Examiné au Sénat au début de l'été, ce texte a été substantiellement modifié par nos collègues sénateurs, qui ont supprimé et ajouté plus d'une dizaine d'articles. Dans des délais particulièrement contraints, la commission des lois et la commission des finances ont réalisé un examen très détaillé de l'ensemble des dispositions contenues dans ce projet de loi. Je tiens à remercier chaleureusement Émilie Cariou, aux cotés de laquelle j'ai pu participer aux nombreuses auditions préparatoires qu'elle a organisées en tant que rapporteure de la commission des finances.

Sur les neuf articles dont elle s'est saisie pour avis, et au terme du travail que j'ai mené en tant que rapporteur pour avis, la commission des lois s'est prononcée en faveur du rétablissement de l'article 1er, supprimé par le Sénat. Cet article autorise la création d'un nouveau service à compétence nationale chargé de mener des enquêtes judiciaires en matière fiscale.

Il s'agit d'une avancée utile et concrète, qui renforce la lutte contre la fraude fiscale. Elle permettra la création d'une véritable police fiscale, placée sous la direction d'un magistrat et auprès du pôle judiciaire formé par le service national de douane judiciaire – SNDJ. D'ailleurs, ce futur service d'enquête judiciaire fiscale, dont la spécialisation est rendue nécessaire par la complexité des dossiers à traiter, travaillera en étroite collaboration avec celui-ci, ce qui pourrait permettre une mutualisation des moyens dévolus à la lutte contre la fraude fiscale.

Par ailleurs, un amendement présenté par notre collègue du MODEM Laurence Vichnievksy a été adopté par la commission des lois et par la commission des finances. Il vise à faciliter le dépôt de plainte pour fraude fiscale, non plus seulement par les services en charge de l'assiette ou du recouvrement de l'impôt, mais aussi par ceux chargés uniquement du contrôle de celui-ci. Cette simplification s'avère très utile en vue de fluidifier la mise en oeuvre de l'action publique.

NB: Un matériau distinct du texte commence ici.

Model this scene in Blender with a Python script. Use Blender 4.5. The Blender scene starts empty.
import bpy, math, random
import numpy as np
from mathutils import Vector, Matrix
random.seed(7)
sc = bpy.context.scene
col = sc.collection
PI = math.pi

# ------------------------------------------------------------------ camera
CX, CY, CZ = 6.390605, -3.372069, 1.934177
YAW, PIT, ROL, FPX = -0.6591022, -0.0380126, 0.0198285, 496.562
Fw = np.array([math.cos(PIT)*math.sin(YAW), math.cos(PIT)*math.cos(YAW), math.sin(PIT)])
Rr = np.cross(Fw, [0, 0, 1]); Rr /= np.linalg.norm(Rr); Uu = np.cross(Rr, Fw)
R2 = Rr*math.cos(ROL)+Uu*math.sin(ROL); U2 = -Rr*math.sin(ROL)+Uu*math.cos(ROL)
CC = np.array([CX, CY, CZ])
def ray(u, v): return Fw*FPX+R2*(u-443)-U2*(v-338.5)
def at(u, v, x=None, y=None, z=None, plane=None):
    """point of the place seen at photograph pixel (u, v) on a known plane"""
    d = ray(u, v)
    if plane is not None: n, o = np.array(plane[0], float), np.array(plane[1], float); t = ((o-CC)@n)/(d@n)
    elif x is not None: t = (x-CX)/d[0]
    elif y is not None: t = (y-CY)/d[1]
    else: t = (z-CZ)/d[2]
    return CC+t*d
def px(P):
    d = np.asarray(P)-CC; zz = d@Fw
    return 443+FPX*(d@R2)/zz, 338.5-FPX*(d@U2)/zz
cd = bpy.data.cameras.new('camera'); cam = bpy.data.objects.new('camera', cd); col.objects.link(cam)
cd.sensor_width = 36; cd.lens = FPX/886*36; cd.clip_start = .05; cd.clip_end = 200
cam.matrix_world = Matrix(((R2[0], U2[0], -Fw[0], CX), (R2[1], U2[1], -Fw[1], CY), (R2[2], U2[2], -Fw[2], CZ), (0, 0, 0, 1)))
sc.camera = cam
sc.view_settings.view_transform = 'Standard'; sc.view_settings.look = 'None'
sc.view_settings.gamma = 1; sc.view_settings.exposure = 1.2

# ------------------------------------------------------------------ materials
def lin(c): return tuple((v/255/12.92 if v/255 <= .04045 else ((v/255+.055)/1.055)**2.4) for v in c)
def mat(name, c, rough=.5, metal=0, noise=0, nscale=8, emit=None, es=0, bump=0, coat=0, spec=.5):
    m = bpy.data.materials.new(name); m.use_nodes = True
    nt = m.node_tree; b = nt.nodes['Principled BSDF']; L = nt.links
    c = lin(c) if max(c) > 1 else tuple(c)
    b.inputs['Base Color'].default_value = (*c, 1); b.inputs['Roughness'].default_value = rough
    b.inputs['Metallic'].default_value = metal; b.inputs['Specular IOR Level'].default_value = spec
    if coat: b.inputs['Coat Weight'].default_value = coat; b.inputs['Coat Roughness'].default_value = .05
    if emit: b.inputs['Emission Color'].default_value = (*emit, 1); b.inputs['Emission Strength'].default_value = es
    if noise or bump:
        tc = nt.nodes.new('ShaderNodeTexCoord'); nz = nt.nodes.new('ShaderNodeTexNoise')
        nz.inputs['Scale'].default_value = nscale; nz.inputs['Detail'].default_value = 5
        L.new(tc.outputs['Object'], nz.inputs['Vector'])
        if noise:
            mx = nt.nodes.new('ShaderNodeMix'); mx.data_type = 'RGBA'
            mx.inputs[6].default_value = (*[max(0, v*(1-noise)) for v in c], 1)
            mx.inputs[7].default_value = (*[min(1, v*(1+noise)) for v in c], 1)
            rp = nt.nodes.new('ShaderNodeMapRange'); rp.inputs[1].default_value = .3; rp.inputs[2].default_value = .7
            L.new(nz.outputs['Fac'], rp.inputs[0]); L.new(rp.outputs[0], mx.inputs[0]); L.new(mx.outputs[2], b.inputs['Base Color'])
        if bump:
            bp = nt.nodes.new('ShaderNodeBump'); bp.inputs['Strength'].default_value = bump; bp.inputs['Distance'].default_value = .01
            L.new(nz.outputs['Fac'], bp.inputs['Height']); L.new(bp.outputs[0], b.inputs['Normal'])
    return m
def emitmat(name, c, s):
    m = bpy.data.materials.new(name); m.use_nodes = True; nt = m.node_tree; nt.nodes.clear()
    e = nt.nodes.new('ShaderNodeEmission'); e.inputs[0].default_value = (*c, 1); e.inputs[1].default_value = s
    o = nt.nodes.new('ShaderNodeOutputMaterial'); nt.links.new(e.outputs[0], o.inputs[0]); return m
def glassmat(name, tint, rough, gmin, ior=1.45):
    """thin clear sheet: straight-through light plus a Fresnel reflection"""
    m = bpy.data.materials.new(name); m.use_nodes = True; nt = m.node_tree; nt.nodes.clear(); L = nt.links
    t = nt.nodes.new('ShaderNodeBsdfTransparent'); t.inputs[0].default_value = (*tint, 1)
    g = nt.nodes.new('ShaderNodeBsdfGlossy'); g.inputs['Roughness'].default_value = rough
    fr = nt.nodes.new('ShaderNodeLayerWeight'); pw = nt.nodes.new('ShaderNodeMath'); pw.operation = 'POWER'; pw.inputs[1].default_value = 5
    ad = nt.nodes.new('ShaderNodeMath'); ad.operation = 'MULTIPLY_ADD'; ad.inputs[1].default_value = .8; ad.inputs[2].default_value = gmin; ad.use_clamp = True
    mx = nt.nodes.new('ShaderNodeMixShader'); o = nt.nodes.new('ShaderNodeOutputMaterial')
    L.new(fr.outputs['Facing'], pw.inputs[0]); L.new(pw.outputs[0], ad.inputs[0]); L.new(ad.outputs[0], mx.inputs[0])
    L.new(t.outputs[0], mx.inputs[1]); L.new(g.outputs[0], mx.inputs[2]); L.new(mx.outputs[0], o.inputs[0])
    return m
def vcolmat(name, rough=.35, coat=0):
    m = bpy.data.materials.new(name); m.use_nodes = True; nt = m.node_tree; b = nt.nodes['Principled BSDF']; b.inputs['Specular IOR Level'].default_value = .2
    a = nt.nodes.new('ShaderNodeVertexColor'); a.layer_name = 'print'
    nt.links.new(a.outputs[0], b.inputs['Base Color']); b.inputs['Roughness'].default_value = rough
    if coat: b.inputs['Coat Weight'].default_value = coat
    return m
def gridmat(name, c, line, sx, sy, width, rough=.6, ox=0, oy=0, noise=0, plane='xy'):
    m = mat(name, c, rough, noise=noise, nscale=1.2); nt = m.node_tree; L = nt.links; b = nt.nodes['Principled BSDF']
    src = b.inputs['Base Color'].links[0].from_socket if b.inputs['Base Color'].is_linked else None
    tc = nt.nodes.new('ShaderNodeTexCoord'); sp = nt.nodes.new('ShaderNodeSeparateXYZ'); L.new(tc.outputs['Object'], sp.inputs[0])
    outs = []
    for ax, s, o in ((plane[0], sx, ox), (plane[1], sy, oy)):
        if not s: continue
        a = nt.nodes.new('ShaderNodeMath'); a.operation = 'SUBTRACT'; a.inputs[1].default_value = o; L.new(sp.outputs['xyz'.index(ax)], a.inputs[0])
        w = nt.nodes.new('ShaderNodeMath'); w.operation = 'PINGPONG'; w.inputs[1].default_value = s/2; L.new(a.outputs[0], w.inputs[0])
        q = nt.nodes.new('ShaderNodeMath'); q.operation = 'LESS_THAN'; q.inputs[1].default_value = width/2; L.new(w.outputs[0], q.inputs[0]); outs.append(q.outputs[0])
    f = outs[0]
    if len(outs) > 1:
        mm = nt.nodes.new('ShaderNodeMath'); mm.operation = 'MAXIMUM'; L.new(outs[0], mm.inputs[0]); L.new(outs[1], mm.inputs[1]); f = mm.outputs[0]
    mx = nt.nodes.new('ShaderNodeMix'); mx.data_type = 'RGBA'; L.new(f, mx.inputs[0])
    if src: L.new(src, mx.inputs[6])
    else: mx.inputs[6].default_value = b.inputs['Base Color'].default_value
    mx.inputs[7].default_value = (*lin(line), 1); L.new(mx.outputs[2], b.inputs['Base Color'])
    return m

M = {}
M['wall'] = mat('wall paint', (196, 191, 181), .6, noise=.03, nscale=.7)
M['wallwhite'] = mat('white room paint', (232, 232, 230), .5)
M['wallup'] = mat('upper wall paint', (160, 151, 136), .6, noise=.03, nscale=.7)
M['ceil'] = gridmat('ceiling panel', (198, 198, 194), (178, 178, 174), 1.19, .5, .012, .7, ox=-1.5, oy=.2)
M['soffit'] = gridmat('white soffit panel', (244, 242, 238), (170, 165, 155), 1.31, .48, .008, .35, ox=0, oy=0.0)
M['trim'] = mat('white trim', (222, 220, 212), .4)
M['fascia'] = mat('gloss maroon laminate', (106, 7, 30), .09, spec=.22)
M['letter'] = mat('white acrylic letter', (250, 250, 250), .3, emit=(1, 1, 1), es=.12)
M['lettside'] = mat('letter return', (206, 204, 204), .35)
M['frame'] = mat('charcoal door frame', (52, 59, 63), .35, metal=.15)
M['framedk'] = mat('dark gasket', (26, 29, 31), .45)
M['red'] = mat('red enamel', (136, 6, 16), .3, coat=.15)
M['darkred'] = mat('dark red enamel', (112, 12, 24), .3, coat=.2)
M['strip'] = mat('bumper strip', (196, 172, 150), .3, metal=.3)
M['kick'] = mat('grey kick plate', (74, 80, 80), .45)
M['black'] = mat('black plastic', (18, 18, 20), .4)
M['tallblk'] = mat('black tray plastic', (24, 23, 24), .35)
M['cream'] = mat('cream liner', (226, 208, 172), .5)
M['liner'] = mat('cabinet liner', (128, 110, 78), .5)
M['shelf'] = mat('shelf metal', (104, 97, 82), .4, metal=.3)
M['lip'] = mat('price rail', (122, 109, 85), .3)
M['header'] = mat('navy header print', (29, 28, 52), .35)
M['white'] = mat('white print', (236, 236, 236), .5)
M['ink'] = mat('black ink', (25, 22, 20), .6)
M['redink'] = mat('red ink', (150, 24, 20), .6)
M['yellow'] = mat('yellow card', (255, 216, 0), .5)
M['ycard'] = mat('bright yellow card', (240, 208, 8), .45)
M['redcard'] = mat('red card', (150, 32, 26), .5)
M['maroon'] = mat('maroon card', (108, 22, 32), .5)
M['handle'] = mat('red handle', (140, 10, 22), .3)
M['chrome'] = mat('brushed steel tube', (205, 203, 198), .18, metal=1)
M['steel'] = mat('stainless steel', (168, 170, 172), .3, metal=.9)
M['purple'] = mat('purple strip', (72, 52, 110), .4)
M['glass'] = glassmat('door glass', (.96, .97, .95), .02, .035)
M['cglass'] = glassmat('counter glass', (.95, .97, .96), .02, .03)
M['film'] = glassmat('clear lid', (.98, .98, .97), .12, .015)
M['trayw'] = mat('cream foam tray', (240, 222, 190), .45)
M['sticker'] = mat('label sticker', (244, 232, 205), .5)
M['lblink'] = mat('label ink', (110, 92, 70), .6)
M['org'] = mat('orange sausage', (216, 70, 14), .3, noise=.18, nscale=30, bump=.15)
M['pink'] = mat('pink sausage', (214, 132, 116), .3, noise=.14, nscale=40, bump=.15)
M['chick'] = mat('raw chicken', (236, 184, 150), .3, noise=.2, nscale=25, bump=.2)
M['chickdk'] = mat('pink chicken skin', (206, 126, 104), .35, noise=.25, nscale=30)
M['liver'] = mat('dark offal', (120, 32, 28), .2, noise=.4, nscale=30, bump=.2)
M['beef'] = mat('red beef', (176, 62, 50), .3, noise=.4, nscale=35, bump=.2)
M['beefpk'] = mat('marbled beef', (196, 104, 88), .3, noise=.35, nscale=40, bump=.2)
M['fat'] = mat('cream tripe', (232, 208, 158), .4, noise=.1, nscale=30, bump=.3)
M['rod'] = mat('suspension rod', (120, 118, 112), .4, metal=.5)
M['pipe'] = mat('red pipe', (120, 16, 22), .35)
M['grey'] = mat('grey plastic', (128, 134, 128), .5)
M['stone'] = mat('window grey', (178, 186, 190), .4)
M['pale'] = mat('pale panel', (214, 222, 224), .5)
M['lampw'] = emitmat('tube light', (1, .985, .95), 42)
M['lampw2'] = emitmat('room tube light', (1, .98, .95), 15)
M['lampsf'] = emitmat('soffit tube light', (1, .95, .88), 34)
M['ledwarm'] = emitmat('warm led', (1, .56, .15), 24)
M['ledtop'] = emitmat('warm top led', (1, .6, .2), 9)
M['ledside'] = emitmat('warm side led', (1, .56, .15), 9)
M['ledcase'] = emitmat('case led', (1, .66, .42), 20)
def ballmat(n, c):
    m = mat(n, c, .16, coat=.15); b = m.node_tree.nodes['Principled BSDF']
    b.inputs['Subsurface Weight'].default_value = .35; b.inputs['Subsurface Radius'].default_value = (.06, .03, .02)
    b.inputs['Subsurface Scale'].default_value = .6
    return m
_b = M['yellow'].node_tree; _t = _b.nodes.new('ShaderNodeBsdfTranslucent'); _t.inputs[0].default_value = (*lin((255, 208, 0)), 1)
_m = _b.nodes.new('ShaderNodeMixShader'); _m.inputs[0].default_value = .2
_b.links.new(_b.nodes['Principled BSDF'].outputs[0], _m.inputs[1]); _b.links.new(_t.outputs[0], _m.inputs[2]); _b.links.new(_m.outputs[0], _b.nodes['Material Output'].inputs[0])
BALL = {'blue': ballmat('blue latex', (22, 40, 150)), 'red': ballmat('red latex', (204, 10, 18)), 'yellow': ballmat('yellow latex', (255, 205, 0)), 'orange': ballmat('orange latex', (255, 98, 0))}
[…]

Parmi les modifications apportées lors de l'examen du projet de loi au sein des deux commissions, je me félicite de la réécriture intégrale de l'article 13 par la commission des finances en vue d'aménager le verrou de Bercy, au moyen d'un dispositif à la fois moins restrictif et plus sûr juridiquement que celui adopté par le Sénat. Il s'agit d'étendre et de renforcer l'action menée par l'autorité judiciaire relative au déclenchement de poursuites pénales en matière de fraude fiscale. Nous aurons l'occasion d'en débattre lors de l'examen de cet article.

Enfin, je tenterai de vous convaincre, mes chers collègues, de la nécessité d'encadrer les dispositions de l'article 7 relatives aux sanctions administratives susceptibles d'être infligées aux tiers complices de fraude. Il me semble judicieux de renforcer les garanties procédurales afin de subordonner la prise de sanctions administratives à la condamnation pénale définitive du contribuable fautif, en vue d'assurer le respect du principe de sécurité juridique.

Comme vous le voyez, le projet de loi relatif à la lutte contre la fraude témoigne d'une ambition sans faille : combattre un fléau qui fragilise nos finances publiques et s'attaque à ce qui constitue le coeur de la solidarité nationale. Ce texte fournit de nouveaux outils juridiques indispensables à l'efficacité de l'action administrative et judiciaire, compte tenu de l'étendue et de l'ampleur des infractions, dont la gravité n'est plus à démontrer. À ce titre, il convient d'approfondir la coopération inter-étatique aux échelles européenne et internationale, dans laquelle, je le sais, le Gouvernement s'est engagé de façon claire et déterminée.